Tesla raised the top speed of Actually Smart Summon by 33 percent with the FSD V14.3.3 update. [Photo: Tesla]

[DigitalToday intern reporter Seung-a Yoo] Tesla has rolled out its Full Self-Driving (FSD) software, FSD V14.3.3, raising the top speed of “Actually Smart Summon” to 8 mph from 6 mph. On May 17 (local time), electric vehicle outlet Electrek reported that the change makes the feature 33 percent faster.

Actually Smart Summon allows a vehicle to come directly to its owner’s location in a parking lot, or move on its own to a point designated on a map. Tesla introduced it in September 2024, but criticism has persisted that the low speed reduced its practical usefulness. In crowded commercial parking lots, following vehicles often backed up, and users had to watch the car in the app and be ready to stop it at any time.

The update raises the speed limit to 8 mph, or about 13 km per hour. The difference is only 2 mph on paper, but the effect is substantial. Based on a 200-foot, or about 61-metre, parking lot, a trip that previously took about 23 seconds is cut to about 17 seconds at the new limit.

Tesla cites a structural overhaul of the FSD V14.3 line as the backdrop to the speed increase. In V14.3, it rebuilt its artificial intelligence compiler on a full Multi-Level Intermediate Representation (Multi-Level IR, MLIR) basis, boosting response speed by 20 percent. In V14.3.2, it unified consumer FSD, commercial robotaxis and the summon function into a single architecture.

As a result, the parking-lot summon function now uses the same neural network as highway driving. Tesla said the unified model improves the speed of recognizing the surrounding environment and also improves responses to obstacles, pedestrians and vehicles. The speed increase is the first visible result.

Still, it is limited to AI4, vehicles equipped with the Hardware 4 (HW4) computing platform. Because Tesla runs V14 centered on AI4, HW3 vehicle owners are unlikely to see the same speed increase. Tesla has recently promised to provide “V14 Lite” for HW3 vehicles in overseas markets, but that update is expected to take several more months.
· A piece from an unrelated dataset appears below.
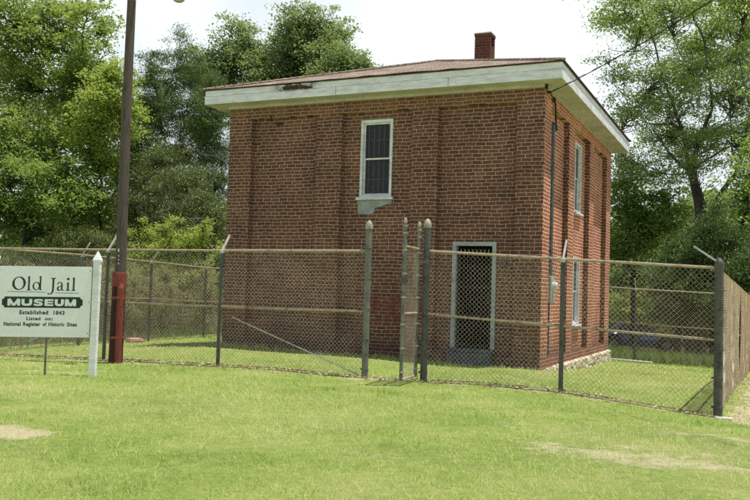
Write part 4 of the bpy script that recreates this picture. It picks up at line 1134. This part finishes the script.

Regulatory pressure has also eased somewhat. The U.S. National Highway Traffic Safety Administration (NHTSA) reviewed 159 reports related to Actually Smart Summon and closed its investigation about 6 weeks ago. Across the full usage history, there were no injuries, and accidents were limited to minor property damage involving parking barriers, adjacent vehicles and bollards. Tesla improved issues through six over-the-air (OTA) updates during the probe, and NHTSA concluded the measures were sufficient and ended the investigation without a recall.

The rollout also includes additional features. A new counter on the main display shows in real time the distance driven continuously by FSD without driver intervention, and the figure resets to 0 the moment the driver takes control. The feedback menu that appears when FSD is forcibly disengaged was also simplified to navigation, parking, critical and other from the previous options of preferred, inconvenient, critical and navigation.

The update clearly shows a push to unify FSD software under a single structure alongside speed improvements. But by applying the speed increase only to AI4 vehicles, the gap has grown more pronounced for owners using older hardware even if they purchased FSD.